Sun Cheng, General Manager of Sinotrans Foshan Warehouse & Terminal, said: "The successful implementation of the One Port" import customs clearance model has effectively solved the problem of idle barge return capacity, lowered barge operating costs, and thus reduced logistics costs for customers. Combined with the "domestic freight tax deduction" policy, this policy can save customers 100 yuan in tax costs per container."
Guo Guangping, Deputy Director of the Foshan Customs Nanhai Office, said that these measures will help optimize customs processes, improve port efficiency, and reduce compliance costs, and will also significantly contribute to the high-quality development of the local furniture industry.
"Hub ports not only relieve the pressure of cargo congestion but also offer logistical advantages. They also eliminate the cost gap in tax bases between feeder ports and hub ports, driving the growth of feeder ports' import and export trade," said Xie Hanwei, Deputy Director of the General Business Office of the Guangdong Branch of the General Administration of Customs.

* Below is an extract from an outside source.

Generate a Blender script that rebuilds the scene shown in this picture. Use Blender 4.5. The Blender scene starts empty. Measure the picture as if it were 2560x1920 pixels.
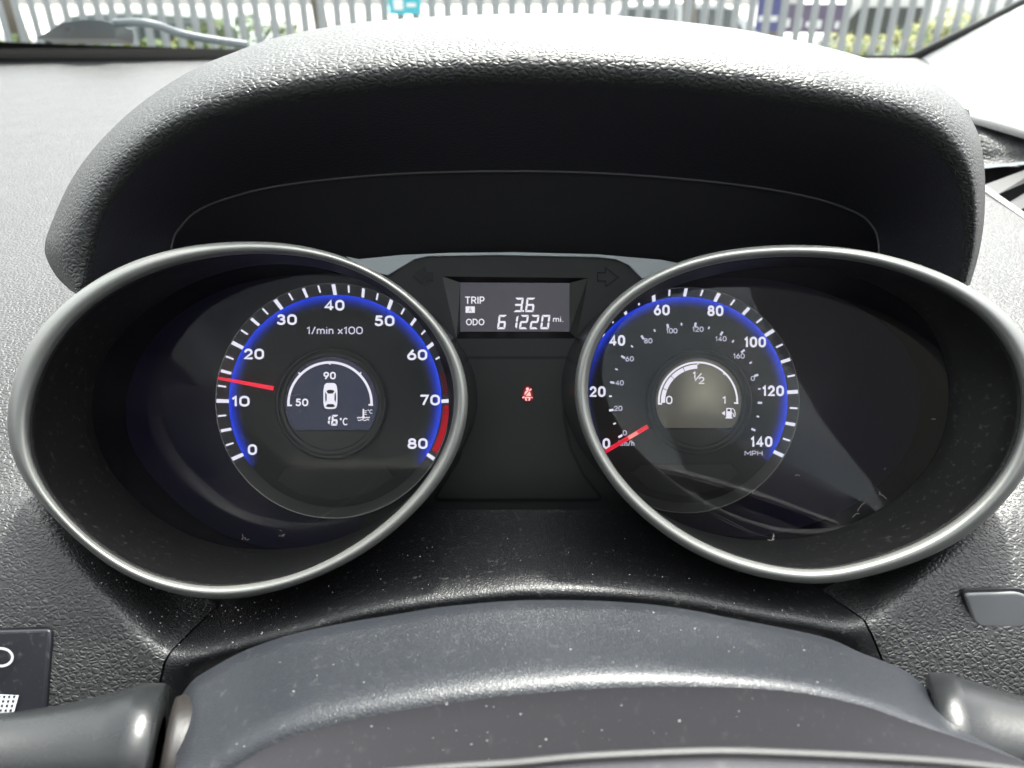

Freight logistics facilitation measures are boosting foreign trade growth. Statistics from the Guangdong Branch of the General Administration of Customs show that in the first four months of this year, the import and export volume of the nine mainland cities in the Guangdong-Hong Kong-Macao Greater Bay Area reached 2.85 trillion yuan, a year-on-year increase of 5.4%, 0.5 percentage points faster than the overall import and export growth of Guangdong Province during the same period.